Provided material:
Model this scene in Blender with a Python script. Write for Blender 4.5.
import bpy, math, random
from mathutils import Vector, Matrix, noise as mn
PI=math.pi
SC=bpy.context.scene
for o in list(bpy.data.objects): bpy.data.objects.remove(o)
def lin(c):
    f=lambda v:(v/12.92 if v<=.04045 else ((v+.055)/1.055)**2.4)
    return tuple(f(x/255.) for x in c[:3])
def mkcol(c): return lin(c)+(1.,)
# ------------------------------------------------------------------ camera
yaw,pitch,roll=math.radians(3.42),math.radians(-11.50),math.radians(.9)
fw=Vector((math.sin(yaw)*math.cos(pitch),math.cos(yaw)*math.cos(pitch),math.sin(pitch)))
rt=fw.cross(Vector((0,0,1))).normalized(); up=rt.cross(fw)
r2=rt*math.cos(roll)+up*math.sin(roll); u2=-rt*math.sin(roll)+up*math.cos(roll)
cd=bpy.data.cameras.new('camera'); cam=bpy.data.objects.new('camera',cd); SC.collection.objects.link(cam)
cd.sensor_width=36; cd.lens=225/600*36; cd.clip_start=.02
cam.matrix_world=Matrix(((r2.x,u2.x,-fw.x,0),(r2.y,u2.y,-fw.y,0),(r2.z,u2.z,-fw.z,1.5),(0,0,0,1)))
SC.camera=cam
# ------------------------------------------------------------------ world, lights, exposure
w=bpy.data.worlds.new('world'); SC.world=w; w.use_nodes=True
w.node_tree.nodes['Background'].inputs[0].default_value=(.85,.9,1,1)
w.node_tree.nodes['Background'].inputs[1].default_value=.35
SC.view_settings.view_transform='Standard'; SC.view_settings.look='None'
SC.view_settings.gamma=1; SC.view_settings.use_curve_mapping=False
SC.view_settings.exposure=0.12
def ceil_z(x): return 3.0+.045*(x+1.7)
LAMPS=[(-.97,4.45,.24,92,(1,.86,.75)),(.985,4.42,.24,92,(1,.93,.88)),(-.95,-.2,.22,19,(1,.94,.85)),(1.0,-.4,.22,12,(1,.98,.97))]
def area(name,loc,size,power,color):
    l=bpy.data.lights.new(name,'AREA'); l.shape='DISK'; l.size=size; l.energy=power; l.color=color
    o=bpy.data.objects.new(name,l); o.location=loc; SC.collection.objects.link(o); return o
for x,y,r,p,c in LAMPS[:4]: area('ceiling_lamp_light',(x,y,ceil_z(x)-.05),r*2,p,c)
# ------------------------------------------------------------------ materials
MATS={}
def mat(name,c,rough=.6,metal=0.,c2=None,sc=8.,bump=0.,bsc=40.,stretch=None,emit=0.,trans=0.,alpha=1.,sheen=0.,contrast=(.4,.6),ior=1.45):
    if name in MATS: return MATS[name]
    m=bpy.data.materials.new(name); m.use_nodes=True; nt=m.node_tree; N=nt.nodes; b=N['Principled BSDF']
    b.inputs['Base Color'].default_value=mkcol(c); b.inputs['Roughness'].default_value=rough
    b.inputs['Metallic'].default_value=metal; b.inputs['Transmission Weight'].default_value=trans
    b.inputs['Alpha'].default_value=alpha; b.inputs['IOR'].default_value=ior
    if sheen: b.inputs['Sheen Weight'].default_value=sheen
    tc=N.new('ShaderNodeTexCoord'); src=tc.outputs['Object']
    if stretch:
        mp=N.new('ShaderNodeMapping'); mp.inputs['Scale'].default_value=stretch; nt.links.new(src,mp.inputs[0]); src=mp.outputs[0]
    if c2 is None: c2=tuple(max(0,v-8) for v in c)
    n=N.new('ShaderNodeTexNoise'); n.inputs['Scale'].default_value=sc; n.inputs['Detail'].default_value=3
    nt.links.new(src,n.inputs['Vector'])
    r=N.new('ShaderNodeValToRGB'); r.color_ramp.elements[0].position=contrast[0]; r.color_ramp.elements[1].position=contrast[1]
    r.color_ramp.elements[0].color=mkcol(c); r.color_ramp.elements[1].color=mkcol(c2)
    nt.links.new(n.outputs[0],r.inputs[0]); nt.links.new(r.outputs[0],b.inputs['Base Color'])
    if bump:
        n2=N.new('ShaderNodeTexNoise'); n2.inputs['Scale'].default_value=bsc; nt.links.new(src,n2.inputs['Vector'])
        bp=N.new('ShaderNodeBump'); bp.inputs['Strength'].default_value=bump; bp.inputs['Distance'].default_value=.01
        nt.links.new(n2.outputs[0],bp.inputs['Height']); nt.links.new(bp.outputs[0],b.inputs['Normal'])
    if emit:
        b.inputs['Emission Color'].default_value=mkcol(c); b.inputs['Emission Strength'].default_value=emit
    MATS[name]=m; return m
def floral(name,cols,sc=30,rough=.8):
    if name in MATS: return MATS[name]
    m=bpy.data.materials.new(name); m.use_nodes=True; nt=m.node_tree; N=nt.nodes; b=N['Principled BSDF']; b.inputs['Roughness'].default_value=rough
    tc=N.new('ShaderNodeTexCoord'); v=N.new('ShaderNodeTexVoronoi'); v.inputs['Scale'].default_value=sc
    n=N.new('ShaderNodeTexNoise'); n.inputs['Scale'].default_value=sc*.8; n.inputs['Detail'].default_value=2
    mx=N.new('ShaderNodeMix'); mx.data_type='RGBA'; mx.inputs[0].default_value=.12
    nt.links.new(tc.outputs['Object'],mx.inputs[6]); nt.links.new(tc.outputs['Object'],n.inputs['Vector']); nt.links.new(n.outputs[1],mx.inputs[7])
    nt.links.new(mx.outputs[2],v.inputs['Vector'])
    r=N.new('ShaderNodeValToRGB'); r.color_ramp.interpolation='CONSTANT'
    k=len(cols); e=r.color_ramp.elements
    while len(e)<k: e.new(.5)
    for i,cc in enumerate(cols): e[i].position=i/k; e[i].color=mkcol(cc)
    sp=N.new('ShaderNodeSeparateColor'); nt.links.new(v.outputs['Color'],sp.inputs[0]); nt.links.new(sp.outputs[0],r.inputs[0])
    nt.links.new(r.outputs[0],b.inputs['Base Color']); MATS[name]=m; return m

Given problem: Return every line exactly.

Full answer:
Model this scene in Blender with a Python script. Write for Blender 4.5.
import bpy, math, random
from mathutils import Vector, Matrix, noise as mn
PI=math.pi
SC=bpy.context.scene
for o in list(bpy.data.objects): bpy.data.objects.remove(o)
def lin(c):
    f=lambda v:(v/12.92 if v<=.04045 else ((v+.055)/1.055)**2.4)
    return tuple(f(x/255.) for x in c[:3])
def mkcol(c): return lin(c)+(1.,)
# ------------------------------------------------------------------ camera
yaw,pitch,roll=math.radians(3.42),math.radians(-11.50),math.radians(.9)
fw=Vector((math.sin(yaw)*math.cos(pitch),math.cos(yaw)*math.cos(pitch),math.sin(pitch)))
rt=fw.cross(Vector((0,0,1))).normalized(); up=rt.cross(fw)
r2=rt*math.cos(roll)+up*math.sin(roll); u2=-rt*math.sin(roll)+up*math.cos(roll)
cd=bpy.data.cameras.new('camera'); cam=bpy.data.objects.new('camera',cd); SC.collection.objects.link(cam)
cd.sensor_width=36; cd.lens=225/600*36; cd.clip_start=.02
cam.matrix_world=Matrix(((r2.x,u2.x,-fw.x,0),(r2.y,u2.y,-fw.y,0),(r2.z,u2.z,-fw.z,1.5),(0,0,0,1)))
SC.camera=cam
# ------------------------------------------------------------------ world, lights, exposure
w=bpy.data.worlds.new('world'); SC.world=w; w.use_nodes=True
w.node_tree.nodes['Background'].inputs[0].default_value=(.85,.9,1,1)
w.node_tree.nodes['Background'].inputs[1].default_value=.35
SC.view_settings.view_transform='Standard'; SC.view_settings.look='None'
SC.view_settings.gamma=1; SC.view_settings.use_curve_mapping=False
SC.view_settings.exposure=0.12
def ceil_z(x): return 3.0+.045*(x+1.7)
LAMPS=[(-.97,4.45,.24,92,(1,.86,.75)),(.985,4.42,.24,92,(1,.93,.88)),(-.95,-.2,.22,19,(1,.94,.85)),(1.0,-.4,.22,12,(1,.98,.97))]
def area(name,loc,size,power,color):
    l=bpy.data.lights.new(name,'AREA'); l.shape='DISK'; l.size=size; l.energy=power; l.color=color
    o=bpy.data.objects.new(name,l); o.location=loc; SC.collection.objects.link(o); return o
for x,y,r,p,c in LAMPS[:4]: area('ceiling_lamp_light',(x,y,ceil_z(x)-.05),r*2,p,c)
# ------------------------------------------------------------------ materials
MATS={}
def mat(name,c,rough=.6,metal=0.,c2=None,sc=8.,bump=0.,bsc=40.,stretch=None,emit=0.,trans=0.,alpha=1.,sheen=0.,contrast=(.4,.6),ior=1.45):
    if name in MATS: return MATS[name]
    m=bpy.data.materials.new(name); m.use_nodes=True; nt=m.node_tree; N=nt.nodes; b=N['Principled BSDF']
    b.inputs['Base Color'].default_value=mkcol(c); b.inputs['Roughness'].default_value=rough
    b.inputs['Metallic'].default_value=metal; b.inputs['Transmission Weight'].default_value=trans
    b.inputs['Alpha'].default_value=alpha; b.inputs['IOR'].default_value=ior
    if sheen: b.inputs['Sheen Weight'].default_value=sheen
    tc=N.new('ShaderNodeTexCoord'); src=tc.outputs['Object']
    if stretch:
        mp=N.new('ShaderNodeMapping'); mp.inputs['Scale'].default_value=stretch; nt.links.new(src,mp.inputs[0]); src=mp.outputs[0]
    if c2 is None: c2=tuple(max(0,v-8) for v in c)
    n=N.new('ShaderNodeTexNoise'); n.inputs['Scale'].default_value=sc; n.inputs['Detail'].default_value=3
    nt.links.new(src,n.inputs['Vector'])
    r=N.new('ShaderNodeValToRGB'); r.color_ramp.elements[0].position=contrast[0]; r.color_ramp.elements[1].position=contrast[1]
    r.color_ramp.elements[0].color=mkcol(c); r.color_ramp.elements[1].color=mkcol(c2)
    nt.links.new(n.outputs[0],r.inputs[0]); nt.links.new(r.outputs[0],b.inputs['Base Color'])
    if bump:
        n2=N.new('ShaderNodeTexNoise'); n2.inputs['Scale'].default_value=bsc; nt.links.new(src,n2.inputs['Vector'])
        bp=N.new('ShaderNodeBump'); bp.inputs['Strength'].default_value=bump; bp.inputs['Distance'].default_value=.01
        nt.links.new(n2.outputs[0],bp.inputs['Height']); nt.links.new(bp.outputs[0],b.inputs['Normal'])
    if emit:
        b.inputs['Emission Color'].default_value=mkcol(c); b.inputs['Emission Strength'].default_value=emit
    MATS[name]=m; return m
def floral(name,cols,sc=30,rough=.8):
    if name in MATS: return MATS[name]
    m=bpy.data.materials.new(name); m.use_nodes=True; nt=m.node_tree; N=nt.nodes; b=N['Principled BSDF']; b.inputs['Roughness'].default_value=rough
    tc=N.new('ShaderNodeTexCoord'); v=N.new('ShaderNodeTexVoronoi'); v.inputs['Scale'].default_value=sc
    n=N.new('ShaderNodeTexNoise'); n.inputs['Scale'].default_value=sc*.8; n.inputs['Detail'].default_value=2
    mx=N.new('ShaderNodeMix'); mx.data_type='RGBA'; mx.inputs[0].default_value=.12
    nt.links.new(tc.outputs['Object'],mx.inputs[6]); nt.links.new(tc.outputs['Object'],n.inputs['Vector']); nt.links.new(n.outputs[1],mx.inputs[7])
    nt.links.new(mx.outputs[2],v.inputs['Vector'])
    r=N.new('ShaderNodeValToRGB'); r.color_ramp.interpolation='CONSTANT'
    k=len(cols); e=r.color_ramp.elements
    while len(e)<k: e.new(.5)
    for i,cc in enumerate(cols): e[i].position=i/k; e[i].color=mkcol(cc)
    sp=N.new('ShaderNodeSeparateColor'); nt.links.new(v.outputs['Color'],sp.inputs[0]); nt.links.new(sp.outputs[0],r.inputs[0])
    nt.links.new(r.outputs[0],b.inputs['Base Color']); MATS[name]=m; return m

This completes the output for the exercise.